■ Goal
In the material below, find all lines with the string "from" and copy them.

----------------

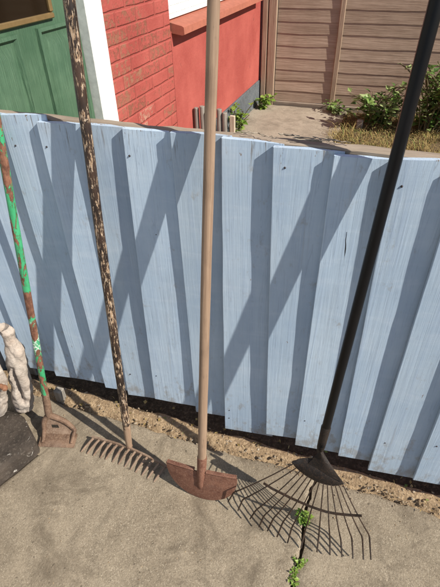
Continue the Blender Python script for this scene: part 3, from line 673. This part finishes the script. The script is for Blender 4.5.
# dished blade: rows between the straight top edge and the curved cutting edge
rows = []
for k in range(N + 1):
    e = outl[k]; s = (e - c0).dot(sd_); tp = c0 + sd_ * s
    cv = .010 * (1 - (s / half) ** 2)
    rows.append([tp.lerp(e, q / 8) + nrm * (cv * math.sin(math.pi * (.25 + .6 * q / 8))) for q in range(9)])
mb = MB(); mb.grid(rows); mb.grid([[p - nrm * .003 for p in r] for r in rows][::-1])
mb.grid([[p - nrm * .003 for p in [r[-1] for r in rows]], [r[-1] for r in rows]]); blade = mb.build('blade', M['rust_red'], ed, auto=60)
for s0_, s1_ in ((-.97, -.17), (.17, .97)):            # rolled foot treads either side of the socket
    rows = []
    for k in range(9):
        s = (s0_ + (s1_ - s0_) * k / 8) * half; p = c0 + sd_ * s; cv = .010 * (1 - (s / half) ** 2) * .7
        rows.append([p + nrm * (cv - .0035) - dn * (-.004), p + nrm * (cv + .001) + dn * .002, p + nrm * (cv + .003) - dn * .003, p + nrm * (cv - .001) - dn * .006, p - nrm * (.010 - cv) - dn * .006, p - nrm * (.010 - cv) - dn * .002])
    mb = MB(); mb.grid(rows, close=True, caps=True); mb.build('tread', M['rust_red'], blade)

# ------------------------------------------------------------------ black leaf rake
FP, FN = Vector((0, .705, .050)), Vector((0, .19, -.10)).normalized()
fp = lambda u, v, off=0.0: on_plane(u, v, FP, FN) - FN * off        # a point of the plane in which the tines fan out
neck = fp(321, 447); top = on_depth(397.5, 153, FY - .037); up = (top - neck).normalized()
lr = thing('leaf_rake', 'black fan leaf rake with spread wire tines and glossy black handle', 'leaf rake', (-.02, .74, 0))
stick('handle', M['black'], neck + up * .01, neck + up * 1.45, .0122, .0137, lr, 20, 0, .0003)
mb = MB(); mb.tube([neck - up * .022, neck, neck + up * .05, neck + up * .085, neck + up * .088], [.0085, .0118, .0130, .0140, .0128], 16); mb.build('ferrule', M['rust_dark'], lr)
# head plate: a pressed lens of steel
pL, pR = fp(292, 462), fp(344, 483); n = 18; rows = []
for k in range(n + 1):
    t = k / n; b = 4 * t * (1 - t)
    u0 = 292 + 52 * t; lo = 462 + 21 * t + 9.0 * b ** .8; hi = 462 + 21 * t - 12.5 * b ** .9
    rows.append([fp(u0, hi + (lo - hi) * q / 6, .004 + .010 * b * math.sin(math.pi * q / 6)) for q in range(7)])
mb = MB(); mb.grid(rows); mb.grid([[p + FN * .0025 for p in r] for r in rows][::-1]); mb.build('head_plate', M['rust_dark'], lr, auto=50)
# the pressed triangle from ferrule to the two ends of the plate
def tri(u, v, off): return fp(u, v, off)
Lc, Rc = [], []
for k in range(11):
    t = k / 10; e = t ** 1.35
    Lc.append(tri(319.5 + (308 - 319.5) * e, 447 + (462.5 - 447) * t, .016 - .006 * t)); Rc.append(tri(323.5 + (343 - 323.5) * t ** 1.1, 449 + (481 - 449) * t, .016 - .006 * t))
rows = [[l.lerp(r, q / 6) - FN * (.012 * math.sin(math.pi * q / 6) * (1 - .8 * k / 10)) for q in range(7)] for k, (l, r) in enumerate(zip(Lc, Rc))]
mb = MB(); mb.grid(rows); mb.grid([[p + FN * .002 for p in r] for r in rows][::-1]); mb.build('shoulder', M['rust_dark'], lr, auto=50)
# wires: place on the plate, bend and tip
tips = [((234, 492), (228, 502), .036), ((243, 499), (238, 510.5), .031), ((256, 510), (250, 519), .026), ((264, 515.5), (259, 527), .020), ((273.6, 518), (267.5, 531), .012), ((283, 522), (277, 537), .006),
        ((292, 527), (287.5, 543), .003), ((305, 531), (301, 548), .004), ((319, 535), (317, 552), .011), ((330, 538), (330, 555), .020), ((341, 540), (342, 557), .028), ((352, 538), (353, 558.5), .036),
        ((362.5, 537), (363.5, 559.5), .043), ((369.5, 535), (371, 559.5), .048)]
nt = len(tips)
for k, (b, e, hz) in enumerate(tips):
    t = (k + .3) / (nt - .4); u0 = 292 + 52 * t; bb = 4 * t * (1 - t); v0 = 462 + 21 * t + 7.0 * bb ** .8
    s = fp(u0, v0, .004); h = fp(*b); f = on_ground(*e, hz)
    bow = -FN * .010; out = (h - s).normalized(); kick = (f - h).normalized()
    pts = [s, s.lerp(h, .33) + bow * .8, s.lerp(h, .66) + bow, s.lerp(h, .88) + bow * .6, h - out * .006 + bow * .2, h + kick * .006, h + kick * .016, f]
    mb = MB(); mb.tube(pts, [.0017, .0018, .0019, .0021, .0024, .0026, .0026, .0022], 8); mb.build('tine', M['tine'], lr)
SP = [(264.5, 480.5), (273, 486), (282, 490.5), (291, 495), (301, 499.5), (310, 503.2), (319, 506.5), (327, 509), (335, 510.5), (343, 511.5), (353, 512.3), (362, 512.8)]
sp = [fp(u, v, .0135) for u, v in SP]
mb = MB(); rows = []
for i, p in enumerate(sp):
    tt = (sp[min(i+1, 11)] - sp[max(i-1, 0)]).normalized(); w = tt.cross(FN).normalized() * .0038
    rows.append([p - w, p + w, p + w - FN * .0022, p - w - FN * .0022])
mb.grid(rows, close=True, caps=True); mb.build('spreader_bar', M['tine'], lr)

# ------------------------------------------------------------------ dutch hoe with green tube handle
ho = thing('dutch_hoe', 'rusty push hoe with flaking green paint on its handle', 'hoe', (-.945, .77, 0))
bl, br = on_ground(38, 446.5, .004), on_ground(74, 448, .004)
hb = on_plane(48.5, 413, (0, .80, .075), (0, 1, -.35)); htop = on_depth(-4, 118, FY - .038); up = (htop - hb).normalized()
stick('handle', M['green'], hb - up * .01, hb + up * 1.35, .0114, .0114, ho, 18, 0, .0009)
ax = (br - bl).normalized(); bk = Vector((0, .97, .20)); bk = (bk - ax * bk.dot(ax)).normalized(); bn = ax.cross(bk).normalized(); Wd = (br - bl).length
bp = lambda s, d, h=0.0: bl + ax * (Wd * s) + bk * d + bn * h
mb = MB(); rows = [[bp(s, 0, 0), bp(s, .004, .0025), bp(s, .056 - .006 * abs(2 * s - 1), .004), bp(s, .060 - .006 * abs(2 * s - 1), .002), bp(s, .052, -.0012)] for s in [i / 14 for i in range(15)]]
mb.grid(rows, close=True, caps=True); mb.build('blade', M['rust_brown'], ho, auto=40)
for s, sg in ((.10, -1), (.90, 1)):
    e = bp(s, .030, .005); m1 = bp(s + sg * .03, .062, .014); m2 = hb.lerp(bp(s, .075, .02), .6) + Vector((0, 0, .006))
    pts = [bp(s, .014, .005), e, m1]
    p0, p1, p2 = m1, m2 + ax * sg * .016, hb - up * .012
    for q in range(1, 8):
        t = q / 7; pts.append(p0 * (1 - t) ** 2 + p1 * 2 * t * (1 - t) + p2 * t * t)
    mb = MB(); mb.tube(pts, [.0050, .0070, .0078] + [.0080 + .004 * q / 7 for q in range(1, 8)], 10); mb.build('yoke_arm', M['rust_brown'], ho)
web = []
for q in range(13):
    t = q / 12; row = []
    for k in range(17):
        sgm = .10 + .80 * k / 16; a = bp(sgm, .050, .004); b = hb - up * .004 + ax * (sgm - .5) * .022; m_ = bp(.5 + (sgm - .5) * 1.0, .068, .012)
        row.append(a * (1 - t) ** 2 + m_ * 2 * t * (1 - t) + b * t * t)
    web.append(row)
mb = MB()
for off in (0, -.003):
    o = len(mb.v); mb.v += [tuple(p + bn * off) for r in web for p in r]
    for q in range(12):
        for k in range(16):
            if q in (5, 6) and 4 <= k <= 8: continue
            a = o + q * 17 + k; mb.f.append((a, a + 1, a + 18, a + 17))
mb.build('web', M['rust_dust'], ho, auto=60)
mb = MB(); mb.tube([hb - up * .022, hb + up * .0, hb + up * .05, hb + up * .10], [.012, .0138, .0134, .0124], 14); mb.build('socket', M['rust_brown'], ho)

# ------------------------------------------------------------------ door step, pale stones and the block at the foot of the fence
def rough(o, amt, size, seed):
    for v in o.data.vertices:
        p = v.co; v.co = p + v.normal * amt * fbm(p.x / size + seed, p.y / size, p.z / size)
rows = []; mb = MB()
for j in range(41):
    y = .28 + .51 * j / 40; row = []
    for i in range(31):
        s = i / 30; xe = left_x(min(y, .72)) - .012 - 1.5 * max(0, y - .705); x = -1.397 + (xe + 1.397) * s
        z = .062 - .012 * max(0, (s - .9) / .1) ** 2 - .010 * max(0, (j - 36) / 4) ** 2 - .010 * max(0, (4 - j) / 4) ** 2 + .003 * fbm(x * 14, y * 14, 4)
        row.append((x, y, z))
    rows.append(row)
mb.grid(rows); er = [r[-1] for r in rows]; mb.grid([er, [(x + .004, y, -.03) for x, y, z in er]][::-1]); mb.grid([rows[-1], [(x, y + .003, -.03) for x, y, z in rows[-1]]]); mb.grid([rows[0], [(x, y - .003, -.03) for x, y, z in rows[0]]][::-1])
tag(mb.build('door_step', M['step'], origin=(-1.2, .55, 0), auto=60), 'low dark door step with white paint flecks at lower left', 'step')

def lump(name, blobs, m, origin, label, cat, vox=.006, disp=.006):
    mb = MB()
    for c, r, rot in blobs:
        b = MB(); b.ball((0, 0, 0), r, 16, 12); q = Matrix.Rotation(rot[1], 3, 'Y') @ Matrix.Rotation(rot[0], 3, 'X')
        mb.add([q @ Vector(p) + Vector(c) for p in b.v], b.f)
    o = mb.build(name, m, origin=origin, auto=180)
    rm = o.modifiers.new('remesh', 'REMESH'); rm.mode = 'VOXEL'; rm.voxel_size = vox; rm.use_smooth_shade = True
    sm = o.modifiers.new('smooth', 'SMOOTH'); sm.iterations = 3; sm.factor = .5
    tx = bpy.data.textures.new(name + '_lumps', 'CLOUDS'); tx.noise_scale = .035; tx.noise_depth = 4
    dp = o.modifiers.new('displace', 'DISPLACE'); dp.texture = tx; dp.strength = disp * 2; dp.mid_level = .5; dp.texture_coords = 'LOCAL'
    return tag(o, label, cat)
c = lambda u, v, y: on_depth(u, v, y)
YL = .835
def carved(name, spine, y, seed, groove, m, label, back=0.0):
    """weathered stone swept along a leaning line, with creases and a deep slot worn into it"""
    P = [on_depth(u, v, y) + Vector((0, back * i / len(spine), 0)) for i, (u, v, r) in enumerate(spine)]; rr = [r for _, _, r in spine]
    n = 110; seg = 72; rows = []
    for k in range(n + 1):
        q = k / n * (len(P) - 1.001); i = int(q); t = q - i; t2 = t * t * (3 - 2 * t)
        a = P[i]; b = P[i + 1]; c0 = a.lerp(b, t); r = rr[i] + (rr[i + 1] - rr[i]) * t2
        if k < 4: r *= (.2, .6, .82, .94)[k]
        if k > n - 4: r *= (.94, .82, .6, .2)[k - (n - 3)]
        row = []
        for j in range(seg):
            an = 2 * math.pi * j / seg; d = Vector((math.cos(an), math.sin(an) * .9, 0))
            w = c0 * 15 + d * .9 + Vector((seed, 0, 0)); rid = 1 - abs(mnoise.noise(w * .8)) * 2
            e = r * (1 + .17 * fbm(*w) - .13 * max(0, rid - .62) / .38 + .05 * fbm(*(w * 3.5)))
            for t0, t1, a0, a1, wd, dp in groove:
                f = k / n
                if t0 - .03 < f < t1 + .03:
                    ac = a0 + (a1 - a0) * (f - t0) / (t1 - t0); da = (an - ac + math.pi) % (2 * math.pi) - math.pi
                    en = min(1, max(0, (f - t0 + .03) / .05), max(0, (t1 + .03 - f) / .05)); e -= dp * r * en * max(0, 1 - abs(da) / wd) ** .7
            row.append(c0 + d * e)
        rows.append(row)
    mb = MB(); mb.grid(rows, close=True, caps=True); u, v, _ = spine[0]
    return tag(mb.build(name, m, origin=on_depth(u, v, y), auto=60), label, 'stone')
carved('rough_stone', [(25, 410, .036), (23, 398, .043), (21, 384, .042), (18, 368, .040), (15, 352, .035), (11.5, 343, .024), (9, 337, .020), (6.5, 331, .026), (1, 327, .026), (-5, 331, .017)], YL, 3.0,
       [(.13, .36, 5.35, 4.75, .34, .62), (.30, .44, 4.2, 4.0, .3, .25), (.80, .9, 4.6, 4.9, .35, .4)], M['pale'], 'tall narrow pale weathered stone leaning on the blue fence behind hoe')
carved('rough_stone', [(-3, 414, .036), (-3, 402, .040), (-2, 392, .032), (-3, 382, .036), (-6, 371, .030), (-8, 364, .018)], YL - .07, 8.0,
       [(.2, .5, 5.0, 5.4, .4, .4)], M['pale'], 'rounded pale stone on the dark step at the left edge')
p = c(4.5, 388, YL - .10); lump('clay_lump', [(p, (.012, .012, .012), (0, 0)), (p + Vector((-.014, 0, .004)), (.012, .010, .009), (0, .3))], M['rustlump'], p, 'small brown clay lump on the pale stone at left edge', 'clay lump', .004, .003)
a = P(59, 401); mb = MB(); mb.box((a.x - .016, a.y, -.02), (a.x + .018, a.y + .03, .055), .003); o = mb.build('wood_block', M['greywood'], origin=(a.x, a.y, 0)); tag(o, 'short grey wooden block between the hoe and the blue fence', 'wood block')
for o in bpy.data.objects:
    if '_o' in o: del o['_o']
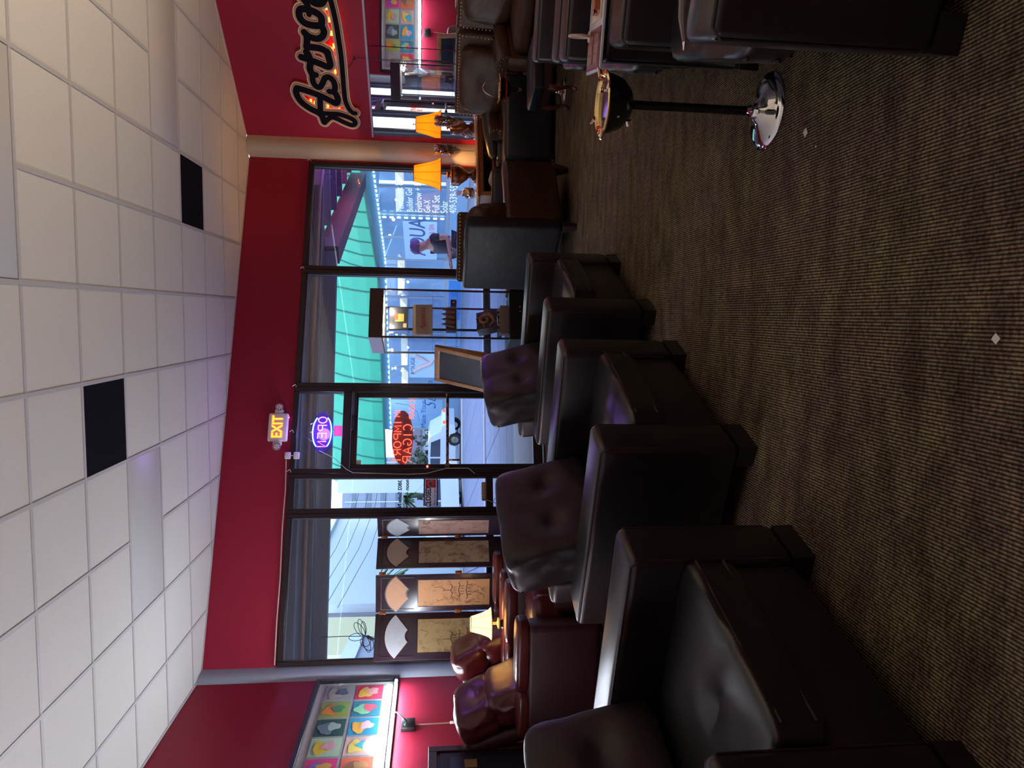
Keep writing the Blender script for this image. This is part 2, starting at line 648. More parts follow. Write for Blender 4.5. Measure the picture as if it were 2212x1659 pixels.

----------------

■ Expected answer
Continue the Blender Python script for this scene: part 3, from line 673. This part finishes the script. The script is for Blender 4.5.
# the pressed triangle from ferrule to the two ends of the plate